Expatica news

Orders flow in after ‘lips urinal’ controversy

24 March 2004

AMSTERDAM — A Dutch designer claims her company has been inundated with orders since Virgin Airways was forced to scrap plans to install her bright red, mouth-shaped urinals at New York’s John F. Kennedy airport.

 

The ‘Kisses’ urinal

“Orders are flowing in from all over the world and the US in particular for the urinals which are going into production next month,” designer Meike van Schijndel told Expatica News on Wednesday.

“Soon my ‘kisses’ urinals will be all over New York — in bars, clubs, offices and in private homes.”

Van Schijndel is the designer at the Utrecht-based firm Bathroom Mania! and contradicting her critics, she said the urinals were designed as a fun cartoon mouth and not as a woman’s mouth.

Her designs have been around for two-and-a-half years and the Dutch and international media has published several articles about the urinals without generating complaints until now, she said.

On Monday, Virgin Airways announced it would not go ahead with the installation of two of the bright-red urinals, designed by Van Schijndel, in its new passenger clubhouse at JFK airport.

The airline received several complaints from individuals and groups, including the National Organisation for Women, claiming the urinals clearly represented a woman’s mouth and were therefore degrading to women.

Virgin spokesman John Riordan said in a statement that the airline was surprised by this negative reaction. “We can assure everyone who complained to us that no offence was ever intended,” he said.

Speaking to Expatica, Van Schijndel said she had also been amazed by the criticism. She said that after the story broke, she received “some very nasty emails” from both men and women.

“But since then, 95 percent of the emails on the subject have been positive. People are saying the negative response has been exaggerated,” she said.

She said Virgin was considering whether to put one of the urinals on display as a work of art. If not, it might end up hanging in the office of one of the airline’s executives.

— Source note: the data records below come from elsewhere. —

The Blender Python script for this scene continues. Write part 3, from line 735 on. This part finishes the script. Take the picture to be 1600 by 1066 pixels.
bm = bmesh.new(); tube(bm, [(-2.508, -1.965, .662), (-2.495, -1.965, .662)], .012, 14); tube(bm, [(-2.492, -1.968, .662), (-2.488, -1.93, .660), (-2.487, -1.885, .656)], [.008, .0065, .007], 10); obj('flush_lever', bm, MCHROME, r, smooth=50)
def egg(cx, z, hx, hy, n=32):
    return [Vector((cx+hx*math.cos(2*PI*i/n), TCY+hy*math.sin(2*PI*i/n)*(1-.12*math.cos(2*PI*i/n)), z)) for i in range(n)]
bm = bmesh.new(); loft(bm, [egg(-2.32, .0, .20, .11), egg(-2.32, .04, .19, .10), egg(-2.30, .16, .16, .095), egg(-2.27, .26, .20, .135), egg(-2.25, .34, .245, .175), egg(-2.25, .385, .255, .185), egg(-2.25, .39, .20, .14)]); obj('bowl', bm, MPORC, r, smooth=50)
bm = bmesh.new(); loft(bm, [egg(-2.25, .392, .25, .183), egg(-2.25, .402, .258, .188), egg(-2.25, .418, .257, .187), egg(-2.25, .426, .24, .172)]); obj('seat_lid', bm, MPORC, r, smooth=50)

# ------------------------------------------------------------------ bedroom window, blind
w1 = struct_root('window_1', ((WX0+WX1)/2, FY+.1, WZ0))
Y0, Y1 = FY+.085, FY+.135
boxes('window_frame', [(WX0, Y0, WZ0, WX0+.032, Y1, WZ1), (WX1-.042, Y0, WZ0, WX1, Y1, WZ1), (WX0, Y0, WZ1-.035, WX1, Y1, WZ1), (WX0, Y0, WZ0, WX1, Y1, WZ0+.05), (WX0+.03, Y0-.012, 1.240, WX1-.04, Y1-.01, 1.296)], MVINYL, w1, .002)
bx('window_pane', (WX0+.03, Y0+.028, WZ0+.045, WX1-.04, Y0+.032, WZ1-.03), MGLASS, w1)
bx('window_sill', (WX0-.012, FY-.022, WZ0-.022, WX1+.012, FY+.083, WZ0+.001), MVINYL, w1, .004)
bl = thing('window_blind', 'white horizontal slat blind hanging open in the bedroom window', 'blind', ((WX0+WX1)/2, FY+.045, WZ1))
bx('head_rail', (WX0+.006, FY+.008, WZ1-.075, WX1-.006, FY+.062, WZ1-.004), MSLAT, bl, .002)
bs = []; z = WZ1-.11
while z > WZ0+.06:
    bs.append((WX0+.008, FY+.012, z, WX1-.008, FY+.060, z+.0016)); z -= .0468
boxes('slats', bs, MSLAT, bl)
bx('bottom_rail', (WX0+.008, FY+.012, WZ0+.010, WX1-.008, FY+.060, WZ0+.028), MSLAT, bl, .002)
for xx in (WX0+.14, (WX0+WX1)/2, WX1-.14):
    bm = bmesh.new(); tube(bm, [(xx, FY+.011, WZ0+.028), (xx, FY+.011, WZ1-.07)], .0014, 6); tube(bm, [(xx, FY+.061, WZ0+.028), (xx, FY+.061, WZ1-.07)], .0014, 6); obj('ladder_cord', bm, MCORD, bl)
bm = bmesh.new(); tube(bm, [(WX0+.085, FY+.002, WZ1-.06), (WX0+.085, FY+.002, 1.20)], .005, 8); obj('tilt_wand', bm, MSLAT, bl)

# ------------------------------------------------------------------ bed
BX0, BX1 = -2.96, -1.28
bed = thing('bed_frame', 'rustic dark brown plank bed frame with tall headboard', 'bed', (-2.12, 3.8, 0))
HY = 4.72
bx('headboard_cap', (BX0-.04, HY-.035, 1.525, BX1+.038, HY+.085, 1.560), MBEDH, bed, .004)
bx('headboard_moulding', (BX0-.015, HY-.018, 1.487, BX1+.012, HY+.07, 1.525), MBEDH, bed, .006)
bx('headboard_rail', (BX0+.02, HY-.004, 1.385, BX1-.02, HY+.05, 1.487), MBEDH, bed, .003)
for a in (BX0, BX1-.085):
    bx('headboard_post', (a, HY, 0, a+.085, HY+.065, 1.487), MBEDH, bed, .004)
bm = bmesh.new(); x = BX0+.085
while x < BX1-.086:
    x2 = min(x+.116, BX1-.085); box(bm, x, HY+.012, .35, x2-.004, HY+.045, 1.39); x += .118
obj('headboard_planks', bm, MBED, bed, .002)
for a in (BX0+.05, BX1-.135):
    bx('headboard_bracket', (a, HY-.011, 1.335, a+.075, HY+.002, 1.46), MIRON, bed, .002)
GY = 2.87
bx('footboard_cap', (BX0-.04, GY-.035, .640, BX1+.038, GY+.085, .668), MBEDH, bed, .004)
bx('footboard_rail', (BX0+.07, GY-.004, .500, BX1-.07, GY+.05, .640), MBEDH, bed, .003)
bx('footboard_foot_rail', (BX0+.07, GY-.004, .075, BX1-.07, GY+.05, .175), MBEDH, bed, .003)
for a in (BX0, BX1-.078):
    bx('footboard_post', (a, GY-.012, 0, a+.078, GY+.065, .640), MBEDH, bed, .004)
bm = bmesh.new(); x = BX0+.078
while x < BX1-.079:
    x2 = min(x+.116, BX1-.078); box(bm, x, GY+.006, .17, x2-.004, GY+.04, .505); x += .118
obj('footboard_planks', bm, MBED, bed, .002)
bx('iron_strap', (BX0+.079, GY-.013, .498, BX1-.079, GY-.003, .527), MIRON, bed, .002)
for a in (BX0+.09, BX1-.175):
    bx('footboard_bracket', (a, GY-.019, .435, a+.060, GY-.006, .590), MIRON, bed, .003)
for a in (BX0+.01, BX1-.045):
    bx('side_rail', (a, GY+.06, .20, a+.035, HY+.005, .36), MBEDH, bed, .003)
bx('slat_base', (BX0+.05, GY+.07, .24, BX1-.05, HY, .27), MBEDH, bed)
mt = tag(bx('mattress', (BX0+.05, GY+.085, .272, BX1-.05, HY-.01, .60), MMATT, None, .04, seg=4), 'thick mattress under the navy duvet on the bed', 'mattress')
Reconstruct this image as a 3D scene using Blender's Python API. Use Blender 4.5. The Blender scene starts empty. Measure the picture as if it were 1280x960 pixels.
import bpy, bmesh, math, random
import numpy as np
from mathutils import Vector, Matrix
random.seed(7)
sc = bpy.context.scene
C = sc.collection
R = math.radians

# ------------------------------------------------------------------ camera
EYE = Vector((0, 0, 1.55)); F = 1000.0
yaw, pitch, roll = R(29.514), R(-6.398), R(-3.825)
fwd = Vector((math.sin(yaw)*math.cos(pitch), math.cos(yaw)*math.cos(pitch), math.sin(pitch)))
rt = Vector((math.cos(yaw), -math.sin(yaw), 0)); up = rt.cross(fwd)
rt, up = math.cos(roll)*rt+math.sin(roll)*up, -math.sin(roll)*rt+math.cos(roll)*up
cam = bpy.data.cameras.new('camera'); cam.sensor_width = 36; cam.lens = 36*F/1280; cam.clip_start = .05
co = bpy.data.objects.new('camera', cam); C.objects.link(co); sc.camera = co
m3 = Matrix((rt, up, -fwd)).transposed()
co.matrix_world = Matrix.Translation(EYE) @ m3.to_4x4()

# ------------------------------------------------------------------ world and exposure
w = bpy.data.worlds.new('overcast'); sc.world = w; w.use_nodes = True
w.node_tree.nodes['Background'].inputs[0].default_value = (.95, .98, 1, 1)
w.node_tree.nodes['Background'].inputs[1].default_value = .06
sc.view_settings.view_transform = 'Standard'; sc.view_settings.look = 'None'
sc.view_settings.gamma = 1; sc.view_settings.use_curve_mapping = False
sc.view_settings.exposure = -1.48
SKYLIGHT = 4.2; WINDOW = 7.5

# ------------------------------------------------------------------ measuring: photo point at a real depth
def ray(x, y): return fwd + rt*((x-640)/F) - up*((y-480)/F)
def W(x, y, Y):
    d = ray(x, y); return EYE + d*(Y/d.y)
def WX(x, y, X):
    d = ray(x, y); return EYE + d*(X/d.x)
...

Van Schijndel said in a statement on her company’s website that the urinal design had originated as a final year project for arts school.

The bathroom is developing from a purely functional space into a statement of character, personality and life-style, an environment of relaxation and fun, a necessary retreat from hectic everyday life, she said.

 

Meike van Schijndel

“That’s why I want to introduce colour, imagination, a whole new world into what has been — for ages — the hardly unchanged and standardised white bathroom,” Van Schijndel said.

“These designs are based on stories and possible experiences that have to do with the bathroom. They create a fantasy world in the bathroom by working on images and impressions.”

She said she provided the beginning of the story and it was up to the individual to come up with the rest.

The flowery freshness, she said, that everybody tries to get into their “smelly” bathroom was represented by her flowerpot toilet design, while her beach hut shower design conjured up feelings of the most refreshing shower after a long day at the beach.

The sexy “Kisses” urinal added a touch of sensuality, she said.

Both in the statement and in the interview, Van Schijndel stressed that the idea her urinals represented a man peeing into a woman’s mouth never occurred to her, nor to many men and women she had spoken to.

“Even my 84-year-old grandmother really liked the design,” Van Schijndel added.